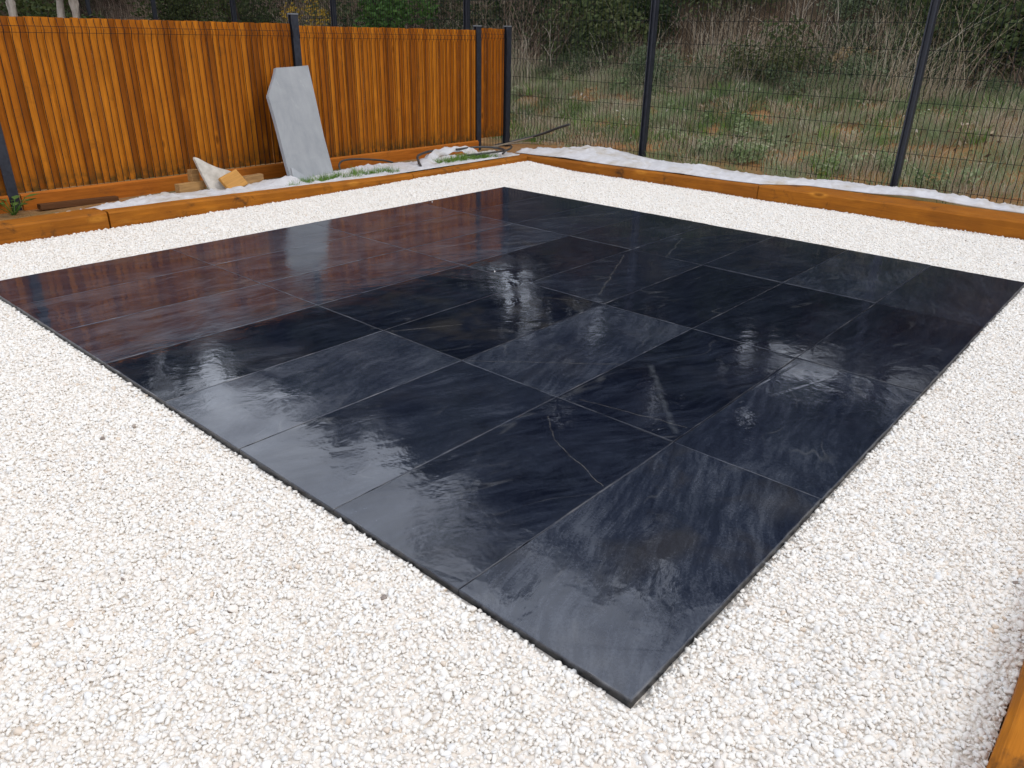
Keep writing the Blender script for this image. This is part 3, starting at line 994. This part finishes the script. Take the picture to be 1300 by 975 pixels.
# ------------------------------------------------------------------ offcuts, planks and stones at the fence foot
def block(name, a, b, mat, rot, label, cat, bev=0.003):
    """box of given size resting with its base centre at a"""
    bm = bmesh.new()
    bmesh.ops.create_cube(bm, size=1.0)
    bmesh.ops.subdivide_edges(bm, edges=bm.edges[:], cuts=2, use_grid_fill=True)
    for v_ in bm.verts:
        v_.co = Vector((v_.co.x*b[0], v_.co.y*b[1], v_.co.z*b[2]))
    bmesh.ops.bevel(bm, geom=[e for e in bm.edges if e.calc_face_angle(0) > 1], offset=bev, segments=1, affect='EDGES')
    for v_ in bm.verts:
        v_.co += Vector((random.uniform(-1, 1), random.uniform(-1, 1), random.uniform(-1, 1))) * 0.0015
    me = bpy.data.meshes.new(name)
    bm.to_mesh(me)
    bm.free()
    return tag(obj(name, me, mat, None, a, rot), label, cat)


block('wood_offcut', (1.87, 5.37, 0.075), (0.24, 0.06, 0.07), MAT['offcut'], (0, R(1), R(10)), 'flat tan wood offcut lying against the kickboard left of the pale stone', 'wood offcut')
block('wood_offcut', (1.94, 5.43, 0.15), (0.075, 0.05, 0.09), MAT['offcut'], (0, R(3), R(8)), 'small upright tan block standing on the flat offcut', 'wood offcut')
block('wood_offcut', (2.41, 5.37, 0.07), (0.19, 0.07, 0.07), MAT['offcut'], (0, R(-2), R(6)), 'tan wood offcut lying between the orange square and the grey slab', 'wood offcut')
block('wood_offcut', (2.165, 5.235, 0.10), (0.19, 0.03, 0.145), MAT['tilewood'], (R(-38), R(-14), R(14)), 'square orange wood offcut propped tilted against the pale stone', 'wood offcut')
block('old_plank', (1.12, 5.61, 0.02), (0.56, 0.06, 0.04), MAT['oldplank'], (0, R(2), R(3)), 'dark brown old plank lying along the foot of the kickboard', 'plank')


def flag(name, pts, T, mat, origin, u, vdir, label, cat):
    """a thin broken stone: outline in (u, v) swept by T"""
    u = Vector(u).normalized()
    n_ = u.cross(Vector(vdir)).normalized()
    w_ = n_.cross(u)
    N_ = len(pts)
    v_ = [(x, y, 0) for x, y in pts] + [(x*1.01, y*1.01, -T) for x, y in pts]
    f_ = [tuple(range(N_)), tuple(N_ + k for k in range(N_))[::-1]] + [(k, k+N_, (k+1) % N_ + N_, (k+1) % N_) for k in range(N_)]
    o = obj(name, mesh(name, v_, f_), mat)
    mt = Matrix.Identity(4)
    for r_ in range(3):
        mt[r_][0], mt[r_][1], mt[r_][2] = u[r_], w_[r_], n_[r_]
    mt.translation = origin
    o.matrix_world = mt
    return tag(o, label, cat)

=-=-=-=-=

**WHAT IS EXPECTED:**
Give an exact reproduction of every line, leaving out any picture.

**REPLY TO THE EXERCISE:**
Keep writing the Blender script for this image. This is part 3, starting at line 994. This part finishes the script. Take the picture to be 1300 by 975 pixels.
# ------------------------------------------------------------------ offcuts, planks and stones at the fence foot
def block(name, a, b, mat, rot, label, cat, bev=0.003):
    """box of given size resting with its base centre at a"""
    bm = bmesh.new()
    bmesh.ops.create_cube(bm, size=1.0)
    bmesh.ops.subdivide_edges(bm, edges=bm.edges[:], cuts=2, use_grid_fill=True)
    for v_ in bm.verts:
        v_.co = Vector((v_.co.x*b[0], v_.co.y*b[1], v_.co.z*b[2]))
    bmesh.ops.bevel(bm, geom=[e for e in bm.edges if e.calc_face_angle(0) > 1], offset=bev, segments=1, affect='EDGES')
    for v_ in bm.verts:
        v_.co += Vector((random.uniform(-1, 1), random.uniform(-1, 1), random.uniform(-1, 1))) * 0.0015
    me = bpy.data.meshes.new(name)
    bm.to_mesh(me)
    bm.free()
    return tag(obj(name, me, mat, None, a, rot), label, cat)


block('wood_offcut', (1.87, 5.37, 0.075), (0.24, 0.06, 0.07), MAT['offcut'], (0, R(1), R(10)), 'flat tan wood offcut lying against the kickboard left of the pale stone', 'wood offcut')
block('wood_offcut', (1.94, 5.43, 0.15), (0.075, 0.05, 0.09), MAT['offcut'], (0, R(3), R(8)), 'small upright tan block standing on the flat offcut', 'wood offcut')
block('wood_offcut', (2.41, 5.37, 0.07), (0.19, 0.07, 0.07), MAT['offcut'], (0, R(-2), R(6)), 'tan wood offcut lying between the orange square and the grey slab', 'wood offcut')
block('wood_offcut', (2.165, 5.235, 0.10), (0.19, 0.03, 0.145), MAT['tilewood'], (R(-38), R(-14), R(14)), 'square orange wood offcut propped tilted against the pale stone', 'wood offcut')
block('old_plank', (1.12, 5.61, 0.02), (0.56, 0.06, 0.04), MAT['oldplank'], (0, R(2), R(3)), 'dark brown old plank lying along the foot of the kickboard', 'plank')


def flag(name, pts, T, mat, origin, u, vdir, label, cat):
    """a thin broken stone: outline in (u, v) swept by T"""
    u = Vector(u).normalized()
    n_ = u.cross(Vector(vdir)).normalized()
    w_ = n_.cross(u)
    N_ = len(pts)
    v_ = [(x, y, 0) for x, y in pts] + [(x*1.01, y*1.01, -T) for x, y in pts]
    f_ = [tuple(range(N_)), tuple(N_ + k for k in range(N_))[::-1]] + [(k, k+N_, (k+1) % N_ + N_, (k+1) % N_) for k in range(N_)]
    o = obj(name, mesh(name, v_, f_), mat)
    mt = Matrix.Identity(4)
    for r_ in range(3):
        mt[r_][0], mt[r_][1], mt[r_][2] = u[r_], w_[r_], n_[r_]
    mt.translation = origin
    o.matrix_world = mt
    return tag(o, label, cat)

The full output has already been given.